De plus la gauche chilienne a subi une lourde défaite lors du référendum en 2022 sur la nouvelle Constitution dont le principe avait été soutenu par 80% des Chilien-nes. Le projet préparé par une Constituante où le mouvement social (hors partis) était majoritaire n'a pas convaincu. Il a été rejeté 62% des voix contre 38% qui étaient favorables. D'autant plus inquiétant ce projet qui était la Constitution la plus démocratique d'Amérique Latine et l'une des plus démocratiques du monde a été rejeté à plus de 70% dans les communes populaires et même à 74% dans le Sud du pays où vivent les Mapuches peuple autochtone du Chili revendiquant ses terres et qui est encore victime de la répression du pouvoir central. Il y a bien eu un vote de classe contre un projet constitutionnel progressiste et social qui devait remplacer la Constitution de Pinochet.

Au Brésil comme au Chili les présidents et les gouvernements de gauche tentent de négocier chaque pas en avant. Cela étant ils mécontentent une partie de leur électorat déçu que les choses n'aillent pas aussi vite qu'espéré.  Des pas sont fait dans la bonne direction sur le plan fiscal, une taxe de 10 2 % sur les très grandes fortunes. Bien mais peu. Pour les retraites au Chili  le gouvernement a créé un fond de pension garanti par l'Etat mais on est loin de la répartition.

Les exécutifs de gauche s'ouvrent au courant social-libéral pour favoriser les compromis.

Lula a choisi comme vice-président un néo-libéral de droite.

Boric a ouvert son gouvernement à des anciens de la Concertation qu'il avait durement critiqué dans le passé. Le PC Chilien ne joue pas toujours son rôle d'aiguillon populaire. Ainsi il vote pour la militarisation (état d'exception) de la région du Sud contre les Mapuches. 

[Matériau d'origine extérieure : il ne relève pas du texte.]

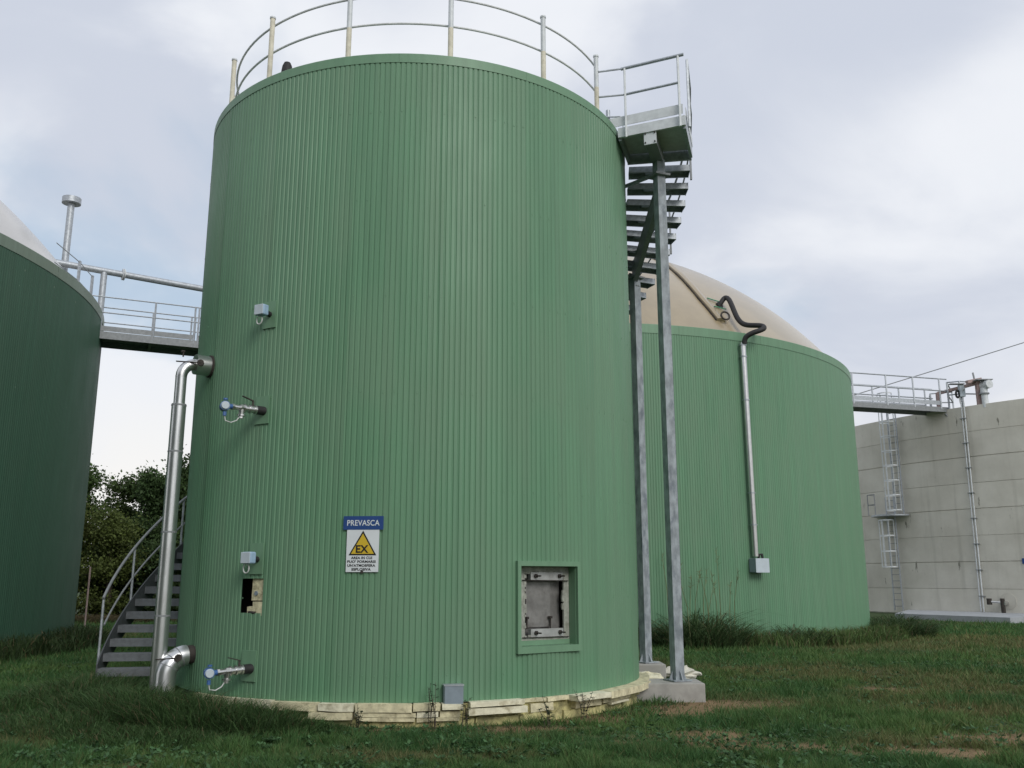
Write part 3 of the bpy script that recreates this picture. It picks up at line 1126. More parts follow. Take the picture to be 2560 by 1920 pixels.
def tread_mesh():
    b = MB()
    wd_ = .145
    b.box((RI, RO), (-wd_, wd_), (-.028, 0))
    b.box((RI, RO), (-wd_ - .006, -wd_ + .02), (-.115, -.028))
    b.box((RI, RO), (wd_ - .02, wd_ + .006), (-.115, -.028))
    b.box((RO, RO + .006), (-wd_ - .01, wd_ + .01), (-.125, .006))
    b.box((RI + .3, RO - .3), (-wd_ + .02, wd_ - .02), (-.06, -.028))
    me = bpy.data.meshes.new('tread')
    me.from_pydata(b.v, [], b.f)
    me.materials.append(M['tread_steel'])
    return me


tme = tread_mesh()


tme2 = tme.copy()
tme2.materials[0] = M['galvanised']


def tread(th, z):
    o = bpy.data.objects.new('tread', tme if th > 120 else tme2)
    col.objects.link(o)
    o.parent = ST
    o.location = (0, 0, z)
    o.rotation_euler = (0, 0, R_(th))


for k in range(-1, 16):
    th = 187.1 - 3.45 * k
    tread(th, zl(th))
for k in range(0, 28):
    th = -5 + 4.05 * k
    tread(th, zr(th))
MB().arcbox(C1, RI, RO, 108.5, 133.0, 3.68, 3.74, 8).build('landing', 'galvanised_dull', ST)


def ribbon(fz0, fz1, a0, a1, r0, r1, n):
    return MB().arcbox(C1, r0, r1, a0, a1, fz0, fz1, n)


ribbon(lambda d: max(-.1, zl(d) - .26), lambda d: max(.05, zl(d) + .19), 192.5, 133, RO + .01, RO + .03, 40).build('stringer', 'dark_steel', ST)
ribbon(lambda d: max(-.1, zl(d) - .22), lambda d: max(.05, zl(d) + .06), 192.5, 133, RI - .02, RI - .008, 40).build('stringer', 'galvanised_dull', ST)
# rails, left flight
hl = lambda th: 1.5 + .0574 * (190.8 - th)
ml = lambda th: 1.2 + .0590 * (186.7 - th)
MB().tube([pol(C1, a, RO + .045, hl(a)) for a in np.linspace(190.8, 133, 50)], .023, 10).build('handrail', 'galvanised_dull', ST, True)
MB().tube([pol(C1, a, RO + .045, ml(a)) for a in np.linspace(188.6, 133, 50)], .016, 8).build('middle_rail', 'galvanised_dull', ST, True)
for a in (190.4, 176.2, 159.8, 146):
    zb = -.1 if a > 190 else zl(a) - .1
    MB().tube([pol(C1, a, RO + .045, zb), pol(C1, a, RO + .045, hl(a))], .021, 8).build('rail_post', 'galvanised', ST, True)
# rails, right flight
MB().tube([pol(C1, a, RO + .05, min(zr(a) + 1.0, 10.3)) for a in np.linspace(-12, 108, 70)], .021, 8).build('handrail', 'galvanised_dull', ST, True)
MB().tube([pol(C1, a, RO + .05, min(zr(a) + .52, 9.8)) for a in np.linspace(-12, 108, 70)], .016, 8).build('middle_rail', 'galvanised_dull', ST, True)
for a in (-4, 14, 31, 48, 65, 82, 99):
    MB().beam(pol(C1, a, RO + .05, zr(a) - .14), pol(C1, a, RO + .05, zr(a) + 1.0), .045, .03, (1, 0, 0)).build('rail_post', 'galvanised_dull', ST)
# columns with chord stringers
CT = [(-13, .27, 8.93), (19.5, .33, 7.62), (52, 0, 6.1), (85, 0, 4.6)]
cols = []
for i, (th, zb, zt) in enumerate(CT):
    x_, y_ = pol(C1, th, 4.3, 0)[:2]
    cf = frame(C1, th - 55 if i == 0 else th - 75, 0, 0)
    cf = (V3((x_, y_, 0)), cf[1], cf[2], cf[3])
    b = MB()
    b.lbox(cf, (-.078, .078), (zb, zt), (-.078, .078))
    c_o = b.build('column', 'galvanised_mottled', ST)
    b = MB()
    b.lbox(cf, (-.16, .16), (zb, zb + .018), (-.16, .16))
    for s in (-1, 1):
        q = [L(cf, s * .089, zb + .018, -.008), L(cf, s * .155, zb + .018, -.008), L(cf, s * .089, zb + .15, -.008)]
        q2 = [k_ + cf[3] * .016 for k_ in q]
        b.add(q + q2, [(0, 2, 1), (3, 4, 5), (0, 1, 4, 3), (1, 2, 5, 4), (2, 0, 3, 5)])
        q = [L(cf, -.008, zb + .018, s * .087), L(cf, -.008, zb + .018, s * .155), L(cf, -.008, zb + .15, s * .087)]
        q2 = [k_ + cf[1] * .016 for k_ in q]
        b.add(q + q2, [(0, 2, 1), (3, 4, 5), (0, 1, 4, 3), (1, 2, 5, 4), (2, 0, 3, 5)])
    b.build('base_plate', 'galvanised_mottled', c_o)
    b = MB()
    zf = zt - (.30 if i == 0 else .03)
    b.lbox(cf, (-.14, .14), (zf - .016, zf), (-.14, .14))
    b.lbox(cf, (-.14, .14), (zf + .003, zf + .019), (-.14, .14))
    b.build('splice_plate', 'galvanised_dull', c_o)
    cols.append((x_, y_, zb, zt))
for i in range(3):
    a, b2 = cols[i], cols[i + 1]
    za = 8.36 if i == 0 else a[3] - .05
    MB().beam((a[0], a[1], za), (b2[0], b2[1], b2[3] + .05), .09, .36).build('stringer', 'galvanised_dull', ST)
q = cols[0]
MB().beam(pol(C1, -3, R1 - .03, 8.78), (q[0], q[1] - .02, 8.68), .05, .05).build('wall_strut', 'galvanised', ST)
# platform
PA, PB = -23.5, -9.5
MB().arcbox(C1, RI - .02, RO - .03, PA + .6, PB - .6, 9.19, 9.235, 4).build('platform_deck', 'light_steel', ST)
e0, e1 = pol(C1, PA, RI - .02, 9.16), pol(C1, PA, RO + .05, 9.16)
MB().beam(e0, e1, .05, .17).build('edge_beam', 'light_steel', ST)
e2, e3 = pol(C1, PB, RI - .02, 9.13), pol(C1, PB, RO + .03, 9.13)
MB().beam(e2, e3, .05, .22).build('edge_beam', 'galvanised', ST)
MB().beam(pol(C1, PA + .5, RO + .02, 9.14), pol(C1, PB - .5, RO + .02, 9.14), .05, .2).build('edge_beam', 'galvanised', ST)
MB().beam(pol(C1, PA + .5, RI, 9.14), pol(C1, PB - .5, RI, 9.14), .05, .2).build('edge_beam', 'galvanised', ST)
MB().beam(pol(C1, PA - .3, RI - .15, 9.365), pol(C1, PA - .3, RO + .02, 9.365), .012, .17).build('toe_board', 'light_steel', ST)
MB().beam(pol(C1, PA + .6, RO + .05, 9.34), pol(C1, PB, RO + .05, 9.34), .012, .16).build('toe_board', 'light_steel', ST)
b = MB().beam(pol(C1, PA + .5, 4.29, 8.98), pol(C1, -11, 4.3, 8.98), .19, .19)
arm = b.build('bracket_arm', 'galvanised_dull', ST)
b = MB()
ef_ = frame(C1, PA + .2, 8.98, 4.29)
b.lbox((ef_[0], ef_[3], ef_[2], -ef_[1]), (-.105, .105), (-.12, .105), (0, .016))
pe = b.build('end_plate', 'light_steel', ST)
for s in (-1, 1):
    for v in (-.085, .075):
        c_ = L((ef_[0], ef_[3], ef_[2], -ef_[1]), s * .08, v, .014)
        MB().tube([c_, c_ - ef_[1] * .02], .014, 6).build('bolt', 'rust_dark', pe)
for (r_, zt, w_) in ((3.9, 10.3, .06), (4.82, 10.3, .06)):
    MB().beam(pol(C1, PA - .9, r_, 9.03), pol(C1, PA - .9, r_, zt), w_, .03, (1, 0, 0)).build('platform_post', 'light_steel', ST)
MB().beam(pol(C1, PA + 1.6, RO + .09, 9.1), pol(C1, PA + 1.6, RO + .09, 10.33), .05, .035, (1, 0, 0)).build('platform_post', 'galvanised', ST)
MB().tube([pol(C1, PA - .9, 3.84, 10.31), pol(C1, PA - .9, 4.92, 10.31)], .028, 10).build('handrail', 'galvanised', ST, True)
MB().tube([pol(C1, PA - .9, 3.9, 9.82), pol(C1, PA - .9, 4.82, 9.82)], .022, 10).build('middle_rail', 'galvanised', ST, True)
MB().tube([pol(C1, -28.5, PR + .04, 10.2), pol(C1, PA - .9, 3.88, 10.31)], .017, 8).build('handrail', 'galvanised', ST, True)
MB().tube([pol(C1, -28.5, PR + .04, 9.73), pol(C1, PA - .9, 3.88, 9.82)], .017, 8).build('middle_rail', 'galvanised', ST, True)
MB().tube([pol(C1, PA + 1.6, RO + .09, 10.33), pol(C1, -12, RO + .05, 10.3)], .021, 8).build('handrail', 'galvanised', ST, True)
MB().tube([pol(C1, PA + 1.6, RO + .09, 9.82), pol(C1, -12, RO + .05, 9.8)], .016, 8).build('middle_rail', 'galvanised', ST, True)
# small post with hooked rod by the platform
MB().tube([pol(C1, -8, 3.42, 9.2), pol(C1, -8, 3.42, 10.15)], .04, 10).build('gate_post', 'galvanised', ST, True)
h0 = V3(pol(C1, -9, 3.40, 9.3))
MB().tube([h0 + V3((-.07, 0, 0)), h0 + V3((-.07, 0, .66)), h0 + V3((-.05, 0, .69)), h0 + V3((.24, 0, .70)), h0 + V3((.27, 0, .67)), h0 + V3((.33, 0, .26))], .015, 8).build('hooked_rod', 'galvanised', ST, True)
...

On peut s'interroger sur les liens organiques entre les gouvernements progressistes, composés d'éléments issus des classes moyennes, et les classes populaires.

 

Guerre de position

 

Mais il est clair qu'il n'y a pas de solution magique. Les rapports de forces ne sont pas statiques, la recherche de compromis n'est pas  synonyme de compromission. Les réponses aux attentes populaires dans la lutte contre la misère, pour la santé publique, l'école publique et les services publics en général, seront décisifs. Le risque existe de s'enliser dans une gestion technocratique et libérale. Reste que l'organisation politique et syndicale des mouvements sociaux dans toutes leurs dimensions (on a vu l'importance du féminisme au Chili comme au Brésil) s'impose face à un adversaire de classe disposant d'une grande puissance de feu.  Or existe aussi là-bas un rejet des partis. Si ce rejet ne tombe pas du ciel la nécessité de l'organisation reste centrale. Il y a là une contradiction qu'il faudra bien résoudre.

La combinaison de la lutte des classes et de l'action dans l'Etat et les institutions ne s'opposent pas, elles se complètent. D'autant que l'alternative est le retour au pouvoir des néo-fascistes.